En su lectura del Apocalipsis, semejante a la de Ticonio, Auperto no se interesa tanto de la segunda venida de Cristo al final de los tiempos, cuanto de las consecuencias que se derivan para la Iglesia del presente de su primera venida, la encarnación en el seno de la Virgen María. Y nos dice unas palabras muy importantes: en realidad Cristo “debe nacer, morir y resucitar cada día en nosotros, que somos su Cuerpo” (In Apoc. III: CCCM 27, p. 205). En el contexto de la dimensión mística propia de todo cristiano, él contempla a María como modelo de la Iglesia, modelo para todos nosotros, porque también en nosotros y entre nosotros debe nacer Cristo. Siguiendo a los Padres que veían en la “mujer vestida de sol” deAp 12,1 la imagen de la Iglesia, Auperto argumenta: “La bienaventurada y piadosa Virgen…. diariamente da a luz nuevos pueblos, con los cuales se forma el Cuerpo general del Mediador. Por tanto, no debe sorprender que ella, en cuyo bendito seno la Iglesia misma mereció ser unida a su Cabeza, represente la imagen de la Iglesia”.
En este sentido Auperto considera que la Virgen María desempeña un papel decisivo en la obra de la Redención (cf. también sus homilías In purificatione s. Mariae e In adsumptione s. Mariae). Su gran veneración y su profundo amor a la Madre de Dios le inspiran a veces formulaciones que de alguna forma anticipan las de san Bernardo y de la mística franciscana, pero sin desviarse hacia formas discutibles de sentimentalismo, porque él no separa nunca a María del misterio de la Iglesia. Por eso, con razón, Ambrosio Auperto es considerado el primer gran mariólogo de Occidente.
Él cree que la piedad -que, según él, debe liberar al alma del apego a los placeres terrenos y transitorios- debe ir unida al profundo estudio de las ciencias sagradas, sobre todo la meditación de las Sagradas Escrituras, que define “cielo profundo, abismo insondable” (In Apoc. IX). En la hermosa oración con la que concluye su comentario al Apocalipsis, subrayando la prioridad que en toda búsqueda teológica de la verdad corresponde al amor, se dirige a Dios con estas palabras: “Cuando te escrutamos intelectualmente, no te descubrimos como eres verdaderamente; en cambio, cuando te amamos, te alcanzamos”.
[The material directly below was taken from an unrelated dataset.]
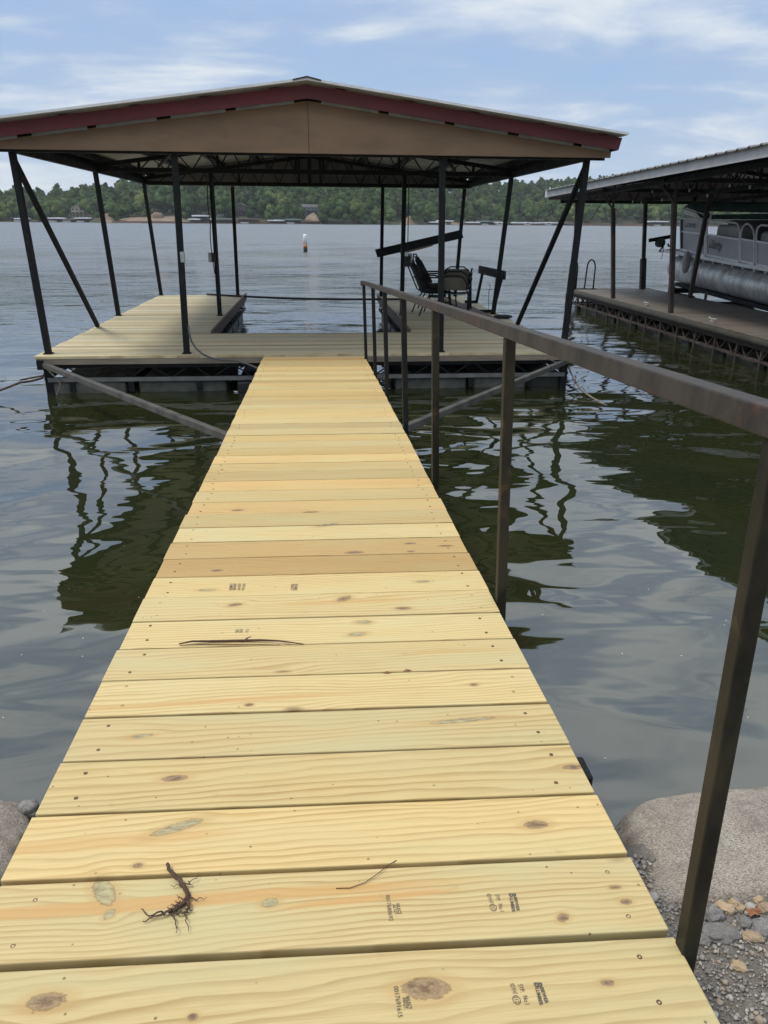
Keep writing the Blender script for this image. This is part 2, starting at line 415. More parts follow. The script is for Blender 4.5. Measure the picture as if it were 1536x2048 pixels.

Hoy podemos constatar que Ambrosio Auperto vivió en un tiempo de fuerte manipulación política de la Iglesia, en la que el nacionalismo y el tribalismo habían desfigurado el rostro de la Iglesia. Pero él, en medio de todas esas dificultades, que experimentamos también nosotros, supo descubrir el verdadero rostro de la Iglesia en María, en los santos. De este modo, supo entender lo que significa ser católico, ser cristiano, vivir de la Palabra de Dios, entrar en este abismo y así vivir el misterio de la Madre de Dios: dar vida de nuevo a la Palabra de Dios, ofrecer a la Palabra de Dios la propia carne en el tiempo presente. Y con todo su conocimiento teológico, con toda la profundidad de su ciencia, Auperto supo comprender que con la simple investigación teológica no se puede conocer a Dios tal como es en realidad. Sólo el amor lo alcanza. Escuchemos este mensaje y oremos al Señor para que nos ayude a vivir el misterio de la Iglesia hoy, en nuestro tiempo.